In its early development stages, Bitcoin was more commonly used for payments than investments, which indicates its original intended purpose.
However, the Bitcoin protocol is designed such that transaction costs increase as activity grows. This is due to the network's limited bandwidth: each block in the Bitcoin blockchain has a fixed size of 1 megabyte, allowing for about 3–7 transactions per second. When the number of transfer attempts exceeds this capacity, competition begins for space in the next block.
In such cases, miners, who confirm transactions and create blocks, prioritize transactions with higher fees. This creates a market-driven mechanism where the cost of a transfer is determined by demand for blockchain space.
As a result, as transaction activity increases on the Bitcoin network, transfer fees have reached several dollars. For instance, during the network congestion in April 2021, the average fee exceeded $60. According to blockchain explorer Blockchair, as of June 2025, the average Bitcoin transaction fee is approximately $ 1.50, reflecting a moderate current load on the network.
It is important to note that the fee does not depend on the transfer amount — sending $10 or $10,000 requires the same amount of block data, aside from the specifics of a particular wallet. This makes Bitcoin less efficient for micropayments, especially during times of high network congestion.
According to TheBlock data for June 2025, the average number of transactions on the Bitcoin network per day was around 317,000. From this, one can conclude that Bitcoin is indeed used as a payment solution: sending a transfer in BTC to another country is much cheaper than using traditional currencies.

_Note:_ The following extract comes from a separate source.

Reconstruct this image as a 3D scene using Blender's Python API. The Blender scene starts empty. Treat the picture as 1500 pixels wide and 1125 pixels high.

In comparison, the cost of large international fiat transfers can range from several hundred to even thousands of U.S. dollars, depending on the amount, origin, and destination countries, exchange rates, and bank policies.
For example, in 2023, the World Bank reported that the average cost of an international money transfer was about 6.2% of the amount, and in some developing countries, this figure exceeded 10%.
However, historically, Bitcoin has not been the most popular means of payment, as many newer blockchains have emerged that allow transfers at much lower costs.
For example, the average transaction cost on the Solana network as of June 2025 is just a few cents, which is dozens of times less than that of Bitcoin. Moreover, Solana has over 3 million daily active users. This indicates that Solana and similar blockchains are more suitable payment systems than Bitcoin.
Summary: The Bitcoin protocol indeed has the characteristics of a payment network and is used for this purpose. However, more and more users view Bitcoin as a store of value and hedge against inflation — in other words, as an asset.
According to Glassnode, more than 60% of all Bitcoins are held as long-term investments (HODL), confirming their role as "digital gold." For example, some private investors, companies, and even countries hold Bitcoin as a reserve investment asset. Nevertheless, CoinMetrics notes that around 68% of all Bitcoin transactions in 2024 were related to transfers and payments rather than speculative trading.
However, at present, stablecoins remain the primary payment instruments, accounting for about two-thirds of all transactions, according to analytics service Chainalysis.
Conclusion
Bitcoin is a unique phenomenon at the intersection of two financial paradigms: on one hand, it is an asset whose value grows due to its limited issuance and investor demand; on the other, it is a decentralized payment network that enables direct cross-border transfers without intermediaries.
Despite rising fees and relatively low throughput, Bitcoin continues to be used as a means of settlement, especially where traditional transfers are expensive or inaccessible.
However, as the blockchain ecosystem evolves and more advanced payment solutions emerge, Bitcoin is increasingly seen as "digital gold" and a long-term investment tool. Thus, Bitcoin remains both an asset and a payment network — its role may shift depending on the context. This dual nature makes it a key element of the modern crypto economy.